Behind the scenes, it is clear that the government is terrified that it could face legal challenge from any of the players involved. The failed bidders – or those who withdrew like Alstom on the basis that it was undeliverable – could challenge the decision on the basis that the specification has changed so radically since it was first put out to tender that the process should have been started. Neither would Hitachi – or Agility as the consortium is called – have taken kindly to a cancellation of the project.

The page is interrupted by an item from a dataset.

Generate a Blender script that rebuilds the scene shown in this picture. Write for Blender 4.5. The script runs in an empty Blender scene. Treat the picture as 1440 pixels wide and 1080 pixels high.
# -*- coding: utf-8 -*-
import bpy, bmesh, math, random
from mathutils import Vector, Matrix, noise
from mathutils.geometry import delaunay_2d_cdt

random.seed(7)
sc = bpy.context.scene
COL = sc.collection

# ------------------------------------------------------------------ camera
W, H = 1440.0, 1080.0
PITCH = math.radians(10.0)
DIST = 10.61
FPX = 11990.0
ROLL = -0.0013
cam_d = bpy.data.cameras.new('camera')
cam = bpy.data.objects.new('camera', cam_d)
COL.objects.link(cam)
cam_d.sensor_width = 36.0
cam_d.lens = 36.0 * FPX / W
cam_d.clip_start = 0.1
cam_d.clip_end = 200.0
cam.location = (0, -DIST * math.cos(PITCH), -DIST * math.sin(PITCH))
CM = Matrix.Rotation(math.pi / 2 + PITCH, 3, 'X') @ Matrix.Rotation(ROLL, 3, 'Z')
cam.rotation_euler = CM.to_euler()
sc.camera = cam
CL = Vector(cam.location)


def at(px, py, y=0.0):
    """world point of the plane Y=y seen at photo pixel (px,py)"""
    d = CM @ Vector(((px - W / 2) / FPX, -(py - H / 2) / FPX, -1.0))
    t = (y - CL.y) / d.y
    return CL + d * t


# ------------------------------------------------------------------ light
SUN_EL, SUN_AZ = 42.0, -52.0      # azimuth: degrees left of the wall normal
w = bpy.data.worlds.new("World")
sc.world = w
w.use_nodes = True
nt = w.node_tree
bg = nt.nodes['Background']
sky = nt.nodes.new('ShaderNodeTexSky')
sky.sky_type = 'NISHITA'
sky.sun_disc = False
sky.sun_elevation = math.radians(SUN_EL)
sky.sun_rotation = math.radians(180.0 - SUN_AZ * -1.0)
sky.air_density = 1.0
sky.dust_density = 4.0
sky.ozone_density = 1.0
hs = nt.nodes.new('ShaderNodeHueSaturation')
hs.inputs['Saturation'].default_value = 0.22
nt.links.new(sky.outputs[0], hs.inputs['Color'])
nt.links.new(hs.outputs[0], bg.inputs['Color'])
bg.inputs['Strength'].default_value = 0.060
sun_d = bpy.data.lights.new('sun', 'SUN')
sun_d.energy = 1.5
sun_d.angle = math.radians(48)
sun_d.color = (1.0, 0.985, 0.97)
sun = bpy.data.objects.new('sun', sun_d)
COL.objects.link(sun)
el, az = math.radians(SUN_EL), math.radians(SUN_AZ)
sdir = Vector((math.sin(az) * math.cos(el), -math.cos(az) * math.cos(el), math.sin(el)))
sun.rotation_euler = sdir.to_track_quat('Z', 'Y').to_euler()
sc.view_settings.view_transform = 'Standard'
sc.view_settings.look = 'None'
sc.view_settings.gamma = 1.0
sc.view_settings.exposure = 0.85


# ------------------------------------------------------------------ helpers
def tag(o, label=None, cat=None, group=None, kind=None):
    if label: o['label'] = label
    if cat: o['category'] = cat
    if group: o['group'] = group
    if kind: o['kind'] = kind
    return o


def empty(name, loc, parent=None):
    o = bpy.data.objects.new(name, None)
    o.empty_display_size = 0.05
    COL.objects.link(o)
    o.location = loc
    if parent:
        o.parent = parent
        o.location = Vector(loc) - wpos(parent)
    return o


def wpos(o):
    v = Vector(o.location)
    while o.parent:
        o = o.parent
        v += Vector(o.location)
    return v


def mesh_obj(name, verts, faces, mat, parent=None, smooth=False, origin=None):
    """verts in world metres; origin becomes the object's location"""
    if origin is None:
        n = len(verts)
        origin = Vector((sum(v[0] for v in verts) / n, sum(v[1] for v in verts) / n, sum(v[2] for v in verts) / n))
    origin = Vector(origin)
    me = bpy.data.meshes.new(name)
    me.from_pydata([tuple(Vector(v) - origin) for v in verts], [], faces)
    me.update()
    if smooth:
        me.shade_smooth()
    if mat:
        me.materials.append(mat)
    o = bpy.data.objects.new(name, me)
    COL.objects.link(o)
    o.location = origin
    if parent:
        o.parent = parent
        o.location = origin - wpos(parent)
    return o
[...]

Hammond’s announcement, therefore, seems little more than a holding statement, especially as he suggests darkly that ‘subject to the Government’s continuing to be satisfied that the proposal offers value for money as the commercial negotiations are concluded and that the final arrangements are compliant with the United Kingdom’s European Union obligations’.  Indeed, there has already been outrage from UNIFE, which represents European rail suppliers, that the contract has been awarded to a firm from Japan, a country which, through the imposition of spurious safety rules and other restrictive practices, essentially manufacturers from Europe entering its home market.  ‘ One senior rail industry source muttered darkly: ‘if this had been the original specification, then a different bidder might have won the deal’.  The IEP saga , the most expensive rail procurement exercise in the history of the industry apart from the Public Private Partnership on the London Underground, will have many twists and turns before we see any of these shiny new trains, if we ever do.